In what could be perceived as a daunting task, Venice residents are fighting a federal agency’s plan in hopes of saving a historic building and the public’s access to a storied artwork.

The U.S. Postal Service received authorization last month for its proposal to relocate retail operations from the historic Venice Post Office building at 1601 Main St. approximately 400 feet away to the Venice carrier annex property at 313 Grand Blvd. Citing a need to consolidate operations nationwide with a drop in mail volume, postal officials stress that the move would generate much-needed income for the Postal Service and save over $1.3 million in operating costs over the next 10 years.

The plan would not have any impact on mail delivery to residents or businesses, and the addresses of Post Office Box holders would remain the same, officials noted.

“This is something that we are looking at nationwide,” said Richard Maher, spokesman for the Postal Service in Los Angeles.

“There was an opportunity here, with two facilities in very close proximity to each other, and we have excess capacity at the facility at Grand. It will be an easy relocation in that the facilities are so close to each other.”

But local community members, including the Venice Neighborhood Council and the Venice Stakeholders Association, have expressed concerns with the planned closure and sale of the historic Post Office building, which was constructed under the Work Projects Administration (WPA) and contains a 1941 mural by renowned artist Edward Biberman. The “Story of Venice” mural was commissioned by the Section of Fine Arts of the United States and depicts the early history of Venice with the image of community founder Abbot Kinney at the center.

Some residents have also taken issue with the proposed transfer to the annex site nearby, arguing that it would intensify the use of that property and create increased parking problems and other impacts on the surrounding neighborhood.

Maher said public appeals to the proposal must be postmarked by Friday, Aug. 5 and the Postal Service plans to address the appeals before moving forward.

The Venice Neighborhood Council voted July 28 to approve a motion opposing the relocation of retail operations to the annex facility and expressing support for preserving the historic Post Office structure and the “Story of Venice” mural. The board additionally recommended that the postal agency not take any action until a comprehensive plan is created with community input and addresses the impact of the move on the residential area, as well as the Post Office and mural.

“It’s part of the fabric of the town center of Venice,” neighborhood council President Linda Lucks said of the WPA structure.

In a letter to Diana Alvarado, vice president of Postal Service Pacific facilities, Lucks wrote that the relocation jeopardizes the preservation of the Post Office, which is believed to be the only WPA structure in Venice, and public access to the Biberman mural.
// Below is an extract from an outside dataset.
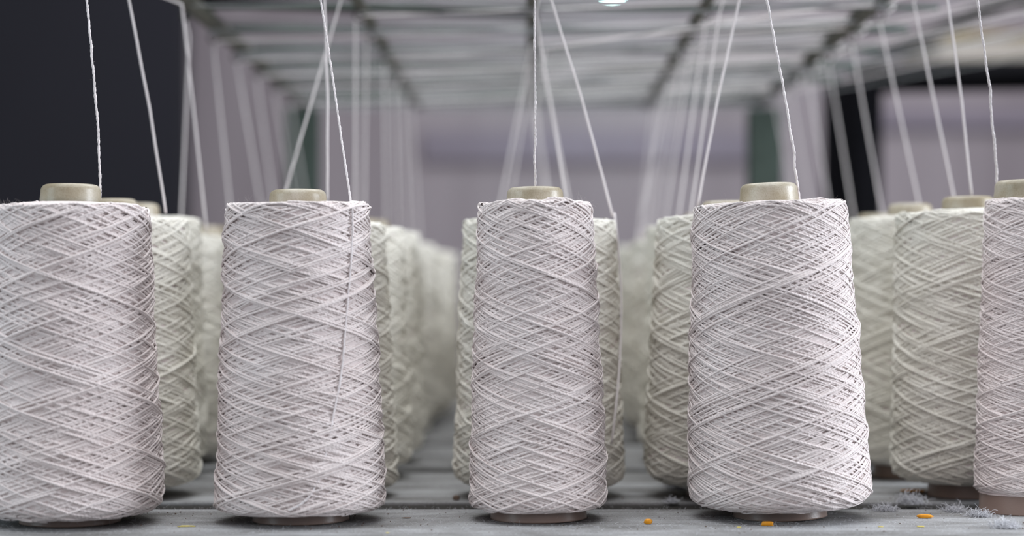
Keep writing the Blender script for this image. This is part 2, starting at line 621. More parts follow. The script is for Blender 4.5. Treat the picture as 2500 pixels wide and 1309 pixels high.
def make_cone(loc, tilt, tt, tb, ht, rt, rb, zt, zb, label, group, mat, seed, **kw):
    t = empty('yarn_cone', loc, label, 'yarn cone', group)
    t.rotation_euler = tilt
    lip = kw.pop('lip', 0.0)
    tm = tube_mesh(tt, tb, ht, lip=lip)
    if kw.pop('notch', None) is not None:
        pass
    tm.build('cardboard_tube', M['tube'], t)
    m, core = wind_yarn(rt, rb, zt, zb, tt, tb, seed, **kw)
    y = m.build('wound_yarn', mat, t)
    cm = Mesh(); cm.lathe(core, 96)
    # the packed inside of the package, seen only through gaps between strands
    cm.build('yarn_core', M['core'], y)
    return t


# ------------------------------------------------------------------ front row
FG = 'front row of yarn cones'
front = []
#            px_top px_base  D     tt     tb     ht     rt     rb     zt     zb    chamfer
FRONT = [
    dict(xt=173, xb=172, D=.885, tt=.0141, tb=.0240, ht=.1617, rt=.0366, rb=.0443, zt=.1541, zb=.0040, c=.0062, d=.00112, turns=1.75, seed=11, p=330,
         label='widest white yarn cone, cut off by the left edge of the photo'),
    dict(xt=727, xb=735, D=.892, tt=.0137, tb=.0234, ht=.1596, rt=.0343, rb=.0412, zt=.1530, zb=.0058, c=.0030, d=.00100, turns=2.05, seed=22, p=340,
         label='white yarn cone with a loose strand hanging down its front, thin rolled nose'),
    dict(xt=1306, xb=1315, D=.90, tt=.0137, tb=.0236, ht=.1613, rt=.0274, rb=.0336, zt=.1540, zb=.0062, c=.0022, d=.00102, turns=2.35, seed=33, p=300,
         label='slim white yarn cone in the middle of the front row, brown tube base showing'),
    dict(xt=1876, xb=1905, D=.907, tt=.0140, tb=.0230, ht=.1637, rt=.0371, rb=.0452, zt=.1553, zb=.0050, c=.0066, d=.00088, turns=1.75, seed=44, p=440,
         label='big finely wound white yarn cone right of the slim one, tapered underside'),
    dict(xt=2499, xb=2512, D=.93, tt=.0143, tb=.0247, ht=.1667, rt=.0186, rb=.0264, zt=.1577, zb=.0103, c=0.0, d=.00100, turns=3.2, seed=55, p=210,
         label='nearly used up white yarn cone cut by the right edge, tall brown tube base'),
]
for i, k in enumerate(FRONT):
    D = k['D']
    xb = (k['xb'] - 1250) / F * D; xt = (k['xt'] - 1250) / F * D
    ta = math.atan2(xt - xb, k['ht'])
    t = make_cone((xb, D, 0.0003), (0, ta, random.uniform(-3, 3)), k['tt'], k['tb'], k['ht'], k['rt'], k['rb'], k['zt'], k['zb'],
                  k['label'], FG, M['yarn'], k['seed'], d=k['d'], turns=k['turns'], passes=k['p'], chamfer=k['c'], dome=(.0030, .0008, .0002, .0016, .001)[i], press=(.28, .28, .28, .34, .28)[i], fuzz=1100,
                  lip=0.0006 if i == 1 else 0.0)
    t.rotation_mode = 'XYZ'
    rz = t.rotation_euler.z
    # tilt in the plane of the picture regardless of the spin
    from mathutils import Euler, Matrix
    t.rotation_euler = (Matrix.Rotation(ta, 3, 'Y') @ Matrix.Rotation(rz, 3, 'Z')).to_euler('XYZ')
    front.append(t)

# ------------------------------------------------------------------ second row and the rows behind
def row_s(n):
    return D1 / (D1 + PITCH * (n - 1))

R2 = [
    dict(k=-2, xt=272, xb=284, rt=.0406, rb=.0452, ht=.1610, zt=.1520, zb=.0055, seed=61, turns=1.8, c=.006,
         label='cream yarn cone just behind the widest one at the left edge'),
    dict(k=-1, xt=800, xb=802, rt=.0312, rb=.0372, ht=.1590, zt=.1500, zb=.0055, seed=62, turns=2.2, c=.003,
         label='cream yarn cone half hidden behind the cone with the loose strand'),
    dict(k=0, xt=1318, xb=1316, rt=.0410, rb=.0465, ht=.1580, zt=.1520, zb=.0055, seed=63, turns=1.7, c=.006,
         label='wide cream yarn cone showing on both sides of the slim middle cone'),
    dict(k=1, xt=1774, xb=1782, rt=.0376, rb=.0470, ht=.1600, zt=.1535, zb=.0070, seed=64, turns=1.8, c=.008,
         label='shaded cream yarn cone peeping out left of the big finely wound cone'),
    dict(k=2, xt=2363, xb=2372, rt=.0384, rb=.0430, ht=.1625, zt=.1560, zb=.0085, seed=65, turns=1.7, c=.006,
         label='blurred cream yarn cone with its nose showing, left of the used up cone'),
]
masters = []
SG = 'second row of yarn cones'
for k in R2:
    D = D1 + PITCH
    xb = (k['xb'] - 1250) / F * D; xt = (k['xt'] - 1250) / F * D
    ta = math.atan2(xt - xb, k['ht'])
    rz = random.uniform(-3, 3)
    t = make_cone((xb, D, 0.0003), (0, 0, 0), .0139, .0236, k['ht'], k['rt'], k['rb'], k['zt'], k['zb'], k['label'], SG,
                  M['yarn_cream'], k['seed'], d=.00125, turns=k['turns'], passes=250, dome=.0026, chamfer=k['c'], sides=5, step=.0026)
    t.rotation_euler = (Matrix.Rotation(ta, 3, 'Y') @ Matrix.Rotation(rz, 3, 'Z')).to_euler('XYZ')
    masters.append(t)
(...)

“The proposed relocation will have an adverse and negative environmental impact on the residential neighborhood surrounding the annex and on the historic urban planning of Venice,” Lucks wrote.

Mark Ryavec, president of the Venice Stakeholders Association, believes the postal authorities are pursuing an option that is easy for them and saves the agency money but is “insensitive” to the surrounding neighbors. The consolidation plan would create added parking problems for the area and bring retail operation impacts to the annex site, said Ryavec, adding that the postal agency has not attempted to mitigate such impacts.

“They’re doing the cheapest solution for them, which is also the worst solution for the community,” Ryavec said.

Arguing that the project is within the coastal zone and would intensify the use of the land, the Venice Stakeholders Association called for the Postal Service to obtain a coastal development permit. But a California Coastal Commission representative noted that as a federal entity, the Postal Service would not be required to receive a development permit for a modified postal facility.

While the federal entity plans to remodel the annex facility, Maher said it does not intend to expand the building and the parking lot will be redone to accommodate the retail services.

In regards to the community concerns about preserving the historic building and the public access to the mural, Maher stressed that the historic characteristics will be maintained through covenants conveyed to the future buyer as an attachment to the building’s deed.

Despite the agency’s assurance that the historic features will be maintained for the community in the event of a sale, some residents have a lack of trust that the Postal Service will make that happen, Lucks said.

“The bottom line is that people don’t want (the Post Office) to move; they feel it is a valued property that needs to be maintained for the public,” she said.

Ryavec said he is not convinced that the historic preservation requirements will be conveyed to a future buyer, noting that he has asked for a copy of the covenants in the deed and not received it.

“We think it is highly unlikely that they would indeed impose such a covenant,” he said.

He believes that a better option for the Postal Service would be to revert to its original proposal of selling the annex property and transferring only the carrier operations related to Venice to the Post Office building.

Los Angeles City Councilman Bill Rosendahl explained that the situation involves a federal issue but he agrees with his constituents that the historic retail building should remain open.

“I’d like to keep it as a historic Post Office and would still like to use it as a post office,” Rosendahl said.

The councilman added that he has contacted newly installed Rep. Janice Hahn (D-Venice) about the community’s concerns and has also spoken with Ruth Goldway, the chair of the U.S. Postal Regulatory Commission and a Venice resident. Goldway indicated to Rosendahl her belief that the project needs to respect the historic nature of the Venice Post Office and the Biberman mural displayed on its wall.